(Requirements): Copy all lines of the listing that include the string "pixels".

(Supplied records):
◆ ◆ ◆

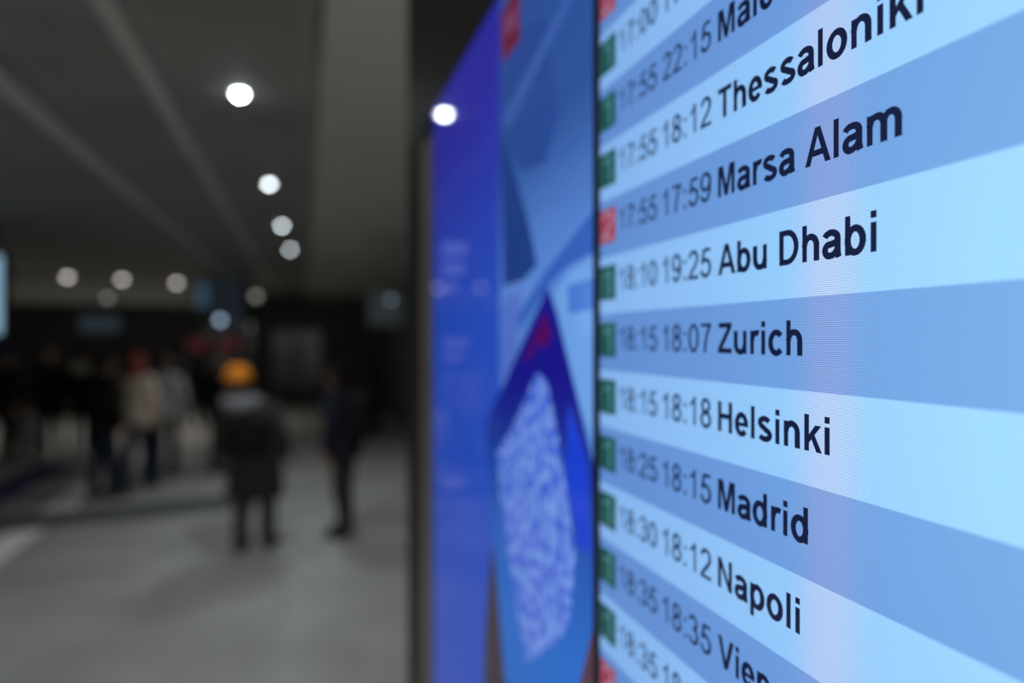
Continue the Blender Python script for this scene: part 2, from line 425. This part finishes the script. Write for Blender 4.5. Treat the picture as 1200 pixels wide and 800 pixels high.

◆ ◆ ◆

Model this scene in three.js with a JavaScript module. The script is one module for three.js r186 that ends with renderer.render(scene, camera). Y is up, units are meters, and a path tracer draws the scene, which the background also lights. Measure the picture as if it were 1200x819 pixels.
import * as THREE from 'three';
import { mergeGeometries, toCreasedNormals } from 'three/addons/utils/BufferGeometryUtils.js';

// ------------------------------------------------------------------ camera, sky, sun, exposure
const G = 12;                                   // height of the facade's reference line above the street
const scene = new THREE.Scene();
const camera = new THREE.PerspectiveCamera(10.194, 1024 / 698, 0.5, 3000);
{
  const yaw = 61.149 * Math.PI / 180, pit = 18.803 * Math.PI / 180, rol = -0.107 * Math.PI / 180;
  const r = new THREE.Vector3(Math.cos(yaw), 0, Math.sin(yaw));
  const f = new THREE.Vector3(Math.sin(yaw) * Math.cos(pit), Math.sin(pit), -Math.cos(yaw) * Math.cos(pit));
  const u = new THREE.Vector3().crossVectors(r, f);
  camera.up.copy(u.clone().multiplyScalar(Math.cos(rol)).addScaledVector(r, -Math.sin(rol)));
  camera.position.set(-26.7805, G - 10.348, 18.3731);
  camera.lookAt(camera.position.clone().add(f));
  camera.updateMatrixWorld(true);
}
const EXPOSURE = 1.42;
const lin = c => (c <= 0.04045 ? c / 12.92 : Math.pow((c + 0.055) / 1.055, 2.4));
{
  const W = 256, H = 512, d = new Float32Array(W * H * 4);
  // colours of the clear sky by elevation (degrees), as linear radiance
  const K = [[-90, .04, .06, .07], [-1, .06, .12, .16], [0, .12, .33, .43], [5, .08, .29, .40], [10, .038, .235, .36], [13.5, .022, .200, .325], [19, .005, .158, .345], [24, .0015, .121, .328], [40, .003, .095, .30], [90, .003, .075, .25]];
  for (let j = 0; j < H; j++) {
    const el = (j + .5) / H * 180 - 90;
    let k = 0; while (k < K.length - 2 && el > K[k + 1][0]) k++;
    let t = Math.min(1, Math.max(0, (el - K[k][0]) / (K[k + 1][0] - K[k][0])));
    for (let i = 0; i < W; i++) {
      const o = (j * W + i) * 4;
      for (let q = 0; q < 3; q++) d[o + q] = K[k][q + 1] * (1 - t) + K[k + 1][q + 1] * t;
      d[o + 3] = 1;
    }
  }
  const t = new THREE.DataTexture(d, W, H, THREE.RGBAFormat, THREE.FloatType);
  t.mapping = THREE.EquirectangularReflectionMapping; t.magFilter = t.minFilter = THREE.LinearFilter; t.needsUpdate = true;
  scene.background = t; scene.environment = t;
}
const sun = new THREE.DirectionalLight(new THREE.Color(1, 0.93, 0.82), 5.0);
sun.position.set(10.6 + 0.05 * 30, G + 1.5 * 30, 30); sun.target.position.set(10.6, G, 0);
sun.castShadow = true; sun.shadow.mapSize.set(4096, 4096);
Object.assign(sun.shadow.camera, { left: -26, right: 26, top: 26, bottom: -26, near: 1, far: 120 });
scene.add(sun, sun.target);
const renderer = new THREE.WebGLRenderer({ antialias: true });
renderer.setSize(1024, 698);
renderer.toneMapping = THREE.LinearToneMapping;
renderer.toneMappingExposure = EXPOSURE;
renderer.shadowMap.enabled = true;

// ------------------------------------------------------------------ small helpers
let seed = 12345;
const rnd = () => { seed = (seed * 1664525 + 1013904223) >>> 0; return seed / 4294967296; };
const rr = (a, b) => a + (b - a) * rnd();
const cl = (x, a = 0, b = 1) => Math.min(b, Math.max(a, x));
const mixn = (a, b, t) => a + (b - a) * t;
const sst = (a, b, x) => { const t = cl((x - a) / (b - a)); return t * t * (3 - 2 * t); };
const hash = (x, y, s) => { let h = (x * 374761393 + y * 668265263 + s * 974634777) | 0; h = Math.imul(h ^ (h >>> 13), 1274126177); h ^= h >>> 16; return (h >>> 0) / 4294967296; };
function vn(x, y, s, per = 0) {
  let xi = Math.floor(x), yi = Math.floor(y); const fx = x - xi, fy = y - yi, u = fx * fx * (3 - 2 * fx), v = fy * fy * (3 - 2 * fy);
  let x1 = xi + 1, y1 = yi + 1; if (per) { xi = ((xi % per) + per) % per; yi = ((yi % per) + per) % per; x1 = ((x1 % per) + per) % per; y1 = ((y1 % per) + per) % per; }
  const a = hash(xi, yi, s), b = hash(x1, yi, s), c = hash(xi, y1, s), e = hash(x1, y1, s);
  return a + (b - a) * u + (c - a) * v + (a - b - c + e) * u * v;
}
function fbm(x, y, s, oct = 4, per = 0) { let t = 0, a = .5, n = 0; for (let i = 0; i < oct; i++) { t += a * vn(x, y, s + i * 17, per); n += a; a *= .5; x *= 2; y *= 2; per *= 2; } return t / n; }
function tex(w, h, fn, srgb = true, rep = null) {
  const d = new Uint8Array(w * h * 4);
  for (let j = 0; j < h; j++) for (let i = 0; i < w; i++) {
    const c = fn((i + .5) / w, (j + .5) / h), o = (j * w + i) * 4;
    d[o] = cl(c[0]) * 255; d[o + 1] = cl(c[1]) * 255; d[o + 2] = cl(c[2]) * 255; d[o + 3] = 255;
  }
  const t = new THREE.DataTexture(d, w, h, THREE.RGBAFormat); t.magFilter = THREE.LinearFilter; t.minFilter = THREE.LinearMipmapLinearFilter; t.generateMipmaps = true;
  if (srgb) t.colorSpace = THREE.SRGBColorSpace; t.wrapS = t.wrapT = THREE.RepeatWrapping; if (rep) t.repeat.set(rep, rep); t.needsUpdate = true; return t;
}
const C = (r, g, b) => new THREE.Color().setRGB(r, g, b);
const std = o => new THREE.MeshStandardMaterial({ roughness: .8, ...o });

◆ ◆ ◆

(The completed task):
Continue the Blender Python script for this scene: part 2, from line 425. This part finishes the script. Write for Blender 4.5. Treat the picture as 1200 pixels wide and 800 pixels high.
Model this scene in three.js with a JavaScript module. The script is one module for three.js r186 that ends with renderer.render(scene, camera). Y is up, units are meters, and a path tracer draws the scene, which the background also lights. Measure the picture as if it were 1200x819 pixels.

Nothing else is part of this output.